The U.N. is mulling several approaches to adding seats to Security Council to reflect the rise of regional powers.

September 22, 2004|Maggie Farley | Times Staff Writer

UNITED NATIONS — Make more room at the head table.

That's the message from a number of nations that feel left out of the powerful, 15-member Security Council, which makes weighty decisions about war and peace.

Expanding the council has been discussed for so long that the Open-Ended Working Group for Security Council Reform is known around U.N. headquarters as the Never-Ending Working Group.

"Since I joined the U.N. 36 years ago, there has been a financial crisis and people talking about reforming the Security Council, but nothing has changed," said Samir Sanbar, a retired senior U.N. official.

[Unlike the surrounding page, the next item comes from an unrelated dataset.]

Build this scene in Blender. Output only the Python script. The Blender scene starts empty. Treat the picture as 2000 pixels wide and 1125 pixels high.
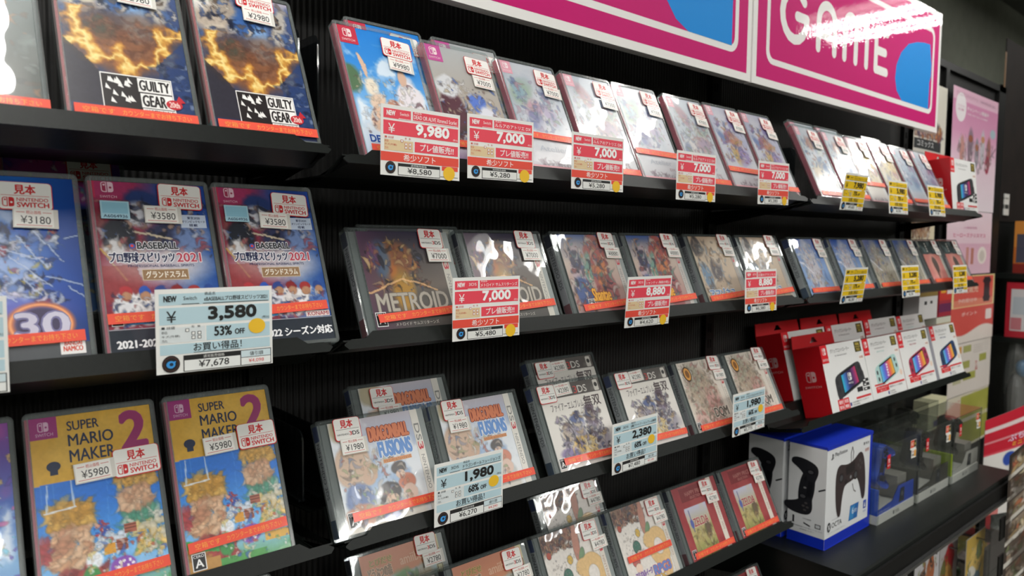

But if Secretary-General Kofi Annan has his way, an expanded Security Council will be part of his legacy when his second term ends in 2006. Last year, he appointed a panel to develop a proposal to make the council reflect today's world.

The five permanent members that can veto a resolution are the World War II victors that held sway when the U.N. was created in 1945: the United States, Britain, France, China and Russia. The 10 other members are selected from each region of the world for two-year seats.

There were 51 members when the U.N. was created. Today there are 191, which means a long time between terms on the council -- and a larger number of developing countries that feel underrepresented.

Japan, which gives more money to the United Nations than Britain, France, China and Russia combined, thinks it deserves a permanent seat. Not having one is tantamount to "taxation without representation," Japanese officials say.

During the 2000 Millennium session of the General Assembly, nearly 100 countries said they supported the expansion of the Security Council.

But nothing has happened.

If there is one lever for change, it is Annan's High Level Panel on Threats, Challenges and Change, which is to deliver its report in December.

The panel is studying three proposals for reform. The first is sometimes called the "quick fix," which would simply enlarge the permanent group to include large, powerful nations from each region, probably India, Japan, Germany, Brazil and South Africa or Nigeria.

On Monday, British Prime Minister Tony Blair backed India for a seat. "India is a country of 1.2 billion people. For India not to be represented on the Security Council is ... not in tune with the modern times in which we live," he said.

The second proposal would expand the number of nonpermanent members.

But the panel reportedly favors a third way: creating a category of seven or eight "semi-permanent" members from each region that would hold their seats for renewable terms of four or five years. Only the permanent five would have veto power.

The third way is preferred by such countries as Egypt, Italy, Mexico and Pakistan, which would be sidelined otherwise. But those that have a chance of getting a permanent seat are working together to head it off. During the General Assembly session Tuesday, the leaders of Japan, Germany, India and Brazil held a mini-summit to coordinate their campaign. They issued a joint communique declaring their readiness to take their rightful seats -- along with Africa -- at the diplomatic table.

Any decision by the panel would require the General Assembly's approval. The decision could come next year but probably won't happen at all. Top U.N. officials laugh when asked whether change will really come about after all these years. The club, they say, is constructed so that it can't reform itself.

"None of the permanent members are going to give up their power," said David Malone, a former Canadian ambassador and a U.N. watcher at the International Peace Academy.

"And why should they? The U.N. is about political power. It's not a democracy."